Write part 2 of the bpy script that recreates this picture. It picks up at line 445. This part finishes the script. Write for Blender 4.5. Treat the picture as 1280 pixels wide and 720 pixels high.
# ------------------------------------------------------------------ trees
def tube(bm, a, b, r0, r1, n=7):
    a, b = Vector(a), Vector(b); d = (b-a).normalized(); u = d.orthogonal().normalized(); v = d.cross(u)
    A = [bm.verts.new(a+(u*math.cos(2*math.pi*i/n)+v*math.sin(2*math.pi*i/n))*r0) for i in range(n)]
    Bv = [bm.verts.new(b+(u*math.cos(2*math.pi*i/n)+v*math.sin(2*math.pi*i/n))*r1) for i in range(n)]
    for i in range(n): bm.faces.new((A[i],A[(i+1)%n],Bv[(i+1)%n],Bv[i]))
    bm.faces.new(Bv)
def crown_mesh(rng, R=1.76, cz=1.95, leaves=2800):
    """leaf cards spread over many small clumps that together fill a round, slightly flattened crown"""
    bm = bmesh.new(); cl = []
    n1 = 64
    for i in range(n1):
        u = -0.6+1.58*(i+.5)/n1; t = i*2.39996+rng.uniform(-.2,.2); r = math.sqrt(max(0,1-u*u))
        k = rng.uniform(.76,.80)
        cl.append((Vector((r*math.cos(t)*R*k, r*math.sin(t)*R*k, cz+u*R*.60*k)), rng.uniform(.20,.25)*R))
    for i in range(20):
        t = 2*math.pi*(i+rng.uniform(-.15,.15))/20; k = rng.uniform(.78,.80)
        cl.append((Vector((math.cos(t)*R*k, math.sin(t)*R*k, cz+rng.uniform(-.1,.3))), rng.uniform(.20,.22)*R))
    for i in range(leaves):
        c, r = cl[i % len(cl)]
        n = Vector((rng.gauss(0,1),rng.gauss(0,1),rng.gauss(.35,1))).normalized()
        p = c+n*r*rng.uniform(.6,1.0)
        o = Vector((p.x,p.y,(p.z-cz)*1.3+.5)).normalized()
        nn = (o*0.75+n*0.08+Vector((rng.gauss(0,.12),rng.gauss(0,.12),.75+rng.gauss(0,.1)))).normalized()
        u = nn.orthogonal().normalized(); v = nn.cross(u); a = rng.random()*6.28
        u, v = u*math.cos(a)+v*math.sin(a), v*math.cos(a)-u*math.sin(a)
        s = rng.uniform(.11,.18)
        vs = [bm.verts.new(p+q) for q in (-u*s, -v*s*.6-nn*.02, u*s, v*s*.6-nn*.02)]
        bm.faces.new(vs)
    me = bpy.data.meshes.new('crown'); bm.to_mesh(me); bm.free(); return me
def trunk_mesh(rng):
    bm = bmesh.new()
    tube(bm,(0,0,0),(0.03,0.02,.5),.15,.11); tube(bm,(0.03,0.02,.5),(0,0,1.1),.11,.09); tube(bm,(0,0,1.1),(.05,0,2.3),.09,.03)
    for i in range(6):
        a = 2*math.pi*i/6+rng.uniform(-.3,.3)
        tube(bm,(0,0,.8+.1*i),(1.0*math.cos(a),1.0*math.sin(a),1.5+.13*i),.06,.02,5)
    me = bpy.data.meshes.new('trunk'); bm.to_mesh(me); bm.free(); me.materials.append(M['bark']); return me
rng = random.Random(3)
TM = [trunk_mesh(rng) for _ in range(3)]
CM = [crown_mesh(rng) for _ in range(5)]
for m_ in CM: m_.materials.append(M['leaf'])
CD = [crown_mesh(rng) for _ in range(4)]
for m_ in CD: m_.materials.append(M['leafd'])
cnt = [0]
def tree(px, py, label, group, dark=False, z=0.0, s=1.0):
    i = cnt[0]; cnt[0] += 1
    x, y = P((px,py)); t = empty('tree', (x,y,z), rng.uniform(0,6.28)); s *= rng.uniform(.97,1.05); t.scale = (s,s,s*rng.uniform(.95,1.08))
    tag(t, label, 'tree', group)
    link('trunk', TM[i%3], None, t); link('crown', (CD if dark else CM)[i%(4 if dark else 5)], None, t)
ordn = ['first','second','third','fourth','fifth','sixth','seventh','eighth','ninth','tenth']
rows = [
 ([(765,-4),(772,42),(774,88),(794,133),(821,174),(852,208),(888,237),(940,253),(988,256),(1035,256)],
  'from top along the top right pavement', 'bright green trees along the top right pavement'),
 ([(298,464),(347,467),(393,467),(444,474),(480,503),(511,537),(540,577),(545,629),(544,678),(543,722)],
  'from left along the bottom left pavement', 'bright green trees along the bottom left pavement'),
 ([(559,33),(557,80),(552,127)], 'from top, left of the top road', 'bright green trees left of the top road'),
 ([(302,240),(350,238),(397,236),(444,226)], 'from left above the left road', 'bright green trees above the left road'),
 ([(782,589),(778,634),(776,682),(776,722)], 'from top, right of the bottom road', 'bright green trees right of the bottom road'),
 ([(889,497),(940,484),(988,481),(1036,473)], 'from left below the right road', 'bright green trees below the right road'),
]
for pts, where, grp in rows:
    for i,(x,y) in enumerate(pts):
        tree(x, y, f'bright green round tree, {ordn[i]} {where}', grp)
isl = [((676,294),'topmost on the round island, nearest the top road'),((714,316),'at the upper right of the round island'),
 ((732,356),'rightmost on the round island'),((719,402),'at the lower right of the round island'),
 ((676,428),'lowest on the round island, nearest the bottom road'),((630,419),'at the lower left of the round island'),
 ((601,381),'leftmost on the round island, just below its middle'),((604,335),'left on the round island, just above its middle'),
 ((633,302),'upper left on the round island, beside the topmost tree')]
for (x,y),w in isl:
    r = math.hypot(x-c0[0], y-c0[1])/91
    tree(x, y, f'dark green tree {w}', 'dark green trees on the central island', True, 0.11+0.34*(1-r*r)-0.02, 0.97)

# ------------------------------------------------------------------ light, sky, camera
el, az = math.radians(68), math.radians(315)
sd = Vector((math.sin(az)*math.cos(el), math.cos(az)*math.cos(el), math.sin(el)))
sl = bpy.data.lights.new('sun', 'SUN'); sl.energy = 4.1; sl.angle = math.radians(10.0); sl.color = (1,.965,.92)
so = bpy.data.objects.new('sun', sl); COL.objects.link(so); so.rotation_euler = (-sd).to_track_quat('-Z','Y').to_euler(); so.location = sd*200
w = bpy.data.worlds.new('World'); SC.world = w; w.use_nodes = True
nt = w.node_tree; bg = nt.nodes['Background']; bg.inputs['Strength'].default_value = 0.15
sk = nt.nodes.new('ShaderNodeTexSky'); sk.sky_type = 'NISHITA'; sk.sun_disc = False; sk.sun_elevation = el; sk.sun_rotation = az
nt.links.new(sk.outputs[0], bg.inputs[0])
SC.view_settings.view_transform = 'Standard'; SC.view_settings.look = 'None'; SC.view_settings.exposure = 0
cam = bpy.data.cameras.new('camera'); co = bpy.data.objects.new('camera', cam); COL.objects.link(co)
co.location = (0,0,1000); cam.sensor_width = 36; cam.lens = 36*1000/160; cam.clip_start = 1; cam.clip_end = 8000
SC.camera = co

▸ **WRITTEN EXERCISE**
Reproduce the material verbatim, line by line.

▸ **FULL OUTPUT**
Write part 2 of the bpy script that recreates this picture. It picks up at line 445. This part finishes the script. Write for Blender 4.5. Treat the picture as 1280 pixels wide and 720 pixels high.
# ------------------------------------------------------------------ trees
def tube(bm, a, b, r0, r1, n=7):
    a, b = Vector(a), Vector(b); d = (b-a).normalized(); u = d.orthogonal().normalized(); v = d.cross(u)
    A = [bm.verts.new(a+(u*math.cos(2*math.pi*i/n)+v*math.sin(2*math.pi*i/n))*r0) for i in range(n)]
    Bv = [bm.verts.new(b+(u*math.cos(2*math.pi*i/n)+v*math.sin(2*math.pi*i/n))*r1) for i in range(n)]
    for i in range(n): bm.faces.new((A[i],A[(i+1)%n],Bv[(i+1)%n],Bv[i]))
    bm.faces.new(Bv)
def crown_mesh(rng, R=1.76, cz=1.95, leaves=2800):
    """leaf cards spread over many small clumps that together fill a round, slightly flattened crown"""
    bm = bmesh.new(); cl = []
    n1 = 64
    for i in range(n1):
        u = -0.6+1.58*(i+.5)/n1; t = i*2.39996+rng.uniform(-.2,.2); r = math.sqrt(max(0,1-u*u))
        k = rng.uniform(.76,.80)
        cl.append((Vector((r*math.cos(t)*R*k, r*math.sin(t)*R*k, cz+u*R*.60*k)), rng.uniform(.20,.25)*R))
    for i in range(20):
        t = 2*math.pi*(i+rng.uniform(-.15,.15))/20; k = rng.uniform(.78,.80)
        cl.append((Vector((math.cos(t)*R*k, math.sin(t)*R*k, cz+rng.uniform(-.1,.3))), rng.uniform(.20,.22)*R))
    for i in range(leaves):
        c, r = cl[i % len(cl)]
        n = Vector((rng.gauss(0,1),rng.gauss(0,1),rng.gauss(.35,1))).normalized()
        p = c+n*r*rng.uniform(.6,1.0)
        o = Vector((p.x,p.y,(p.z-cz)*1.3+.5)).normalized()
        nn = (o*0.75+n*0.08+Vector((rng.gauss(0,.12),rng.gauss(0,.12),.75+rng.gauss(0,.1)))).normalized()
        u = nn.orthogonal().normalized(); v = nn.cross(u); a = rng.random()*6.28
        u, v = u*math.cos(a)+v*math.sin(a), v*math.cos(a)-u*math.sin(a)
        s = rng.uniform(.11,.18)
        vs = [bm.verts.new(p+q) for q in (-u*s, -v*s*.6-nn*.02, u*s, v*s*.6-nn*.02)]
        bm.faces.new(vs)
    me = bpy.data.meshes.new('crown'); bm.to_mesh(me); bm.free(); return me
def trunk_mesh(rng):
    bm = bmesh.new()
    tube(bm,(0,0,0),(0.03,0.02,.5),.15,.11); tube(bm,(0.03,0.02,.5),(0,0,1.1),.11,.09); tube(bm,(0,0,1.1),(.05,0,2.3),.09,.03)
    for i in range(6):
        a = 2*math.pi*i/6+rng.uniform(-.3,.3)
        tube(bm,(0,0,.8+.1*i),(1.0*math.cos(a),1.0*math.sin(a),1.5+.13*i),.06,.02,5)
    me = bpy.data.meshes.new('trunk'); bm.to_mesh(me); bm.free(); me.materials.append(M['bark']); return me
rng = random.Random(3)
TM = [trunk_mesh(rng) for _ in range(3)]
CM = [crown_mesh(rng) for _ in range(5)]
for m_ in CM: m_.materials.append(M['leaf'])
CD = [crown_mesh(rng) for _ in range(4)]
for m_ in CD: m_.materials.append(M['leafd'])
cnt = [0]
def tree(px, py, label, group, dark=False, z=0.0, s=1.0):
    i = cnt[0]; cnt[0] += 1
    x, y = P((px,py)); t = empty('tree', (x,y,z), rng.uniform(0,6.28)); s *= rng.uniform(.97,1.05); t.scale = (s,s,s*rng.uniform(.95,1.08))
    tag(t, label, 'tree', group)
    link('trunk', TM[i%3], None, t); link('crown', (CD if dark else CM)[i%(4 if dark else 5)], None, t)
ordn = ['first','second','third','fourth','fifth','sixth','seventh','eighth','ninth','tenth']
rows = [
 ([(765,-4),(772,42),(774,88),(794,133),(821,174),(852,208),(888,237),(940,253),(988,256),(1035,256)],
  'from top along the top right pavement', 'bright green trees along the top right pavement'),
 ([(298,464),(347,467),(393,467),(444,474),(480,503),(511,537),(540,577),(545,629),(544,678),(543,722)],
  'from left along the bottom left pavement', 'bright green trees along the bottom left pavement'),
 ([(559,33),(557,80),(552,127)], 'from top, left of the top road', 'bright green trees left of the top road'),
 ([(302,240),(350,238),(397,236),(444,226)], 'from left above the left road', 'bright green trees above the left road'),
 ([(782,589),(778,634),(776,682),(776,722)], 'from top, right of the bottom road', 'bright green trees right of the bottom road'),
 ([(889,497),(940,484),(988,481),(1036,473)], 'from left below the right road', 'bright green trees below the right road'),
]
for pts, where, grp in rows:
    for i,(x,y) in enumerate(pts):
        tree(x, y, f'bright green round tree, {ordn[i]} {where}', grp)
isl = [((676,294),'topmost on the round island, nearest the top road'),((714,316),'at the upper right of the round island'),
 ((732,356),'rightmost on the round island'),((719,402),'at the lower right of the round island'),
 ((676,428),'lowest on the round island, nearest the bottom road'),((630,419),'at the lower left of the round island'),
 ((601,381),'leftmost on the round island, just below its middle'),((604,335),'left on the round island, just above its middle'),
 ((633,302),'upper left on the round island, beside the topmost tree')]
for (x,y),w in isl:
    r = math.hypot(x-c0[0], y-c0[1])/91
    tree(x, y, f'dark green tree {w}', 'dark green trees on the central island', True, 0.11+0.34*(1-r*r)-0.02, 0.97)

# ------------------------------------------------------------------ light, sky, camera
el, az = math.radians(68), math.radians(315)
sd = Vector((math.sin(az)*math.cos(el), math.cos(az)*math.cos(el), math.sin(el)))
sl = bpy.data.lights.new('sun', 'SUN'); sl.energy = 4.1; sl.angle = math.radians(10.0); sl.color = (1,.965,.92)
so = bpy.data.objects.new('sun', sl); COL.objects.link(so); so.rotation_euler = (-sd).to_track_quat('-Z','Y').to_euler(); so.location = sd*200
w = bpy.data.worlds.new('World'); SC.world = w; w.use_nodes = True
nt = w.node_tree; bg = nt.nodes['Background']; bg.inputs['Strength'].default_value = 0.15
sk = nt.nodes.new('ShaderNodeTexSky'); sk.sky_type = 'NISHITA'; sk.sun_disc = False; sk.sun_elevation = el; sk.sun_rotation = az
nt.links.new(sk.outputs[0], bg.inputs[0])
SC.view_settings.view_transform = 'Standard'; SC.view_settings.look = 'None'; SC.view_settings.exposure = 0
cam = bpy.data.cameras.new('camera'); co = bpy.data.objects.new('camera', cam); COL.objects.link(co)
co.location = (0,0,1000); cam.sensor_width = 36; cam.lens = 36*1000/160; cam.clip_start = 1; cam.clip_end = 8000
SC.camera = co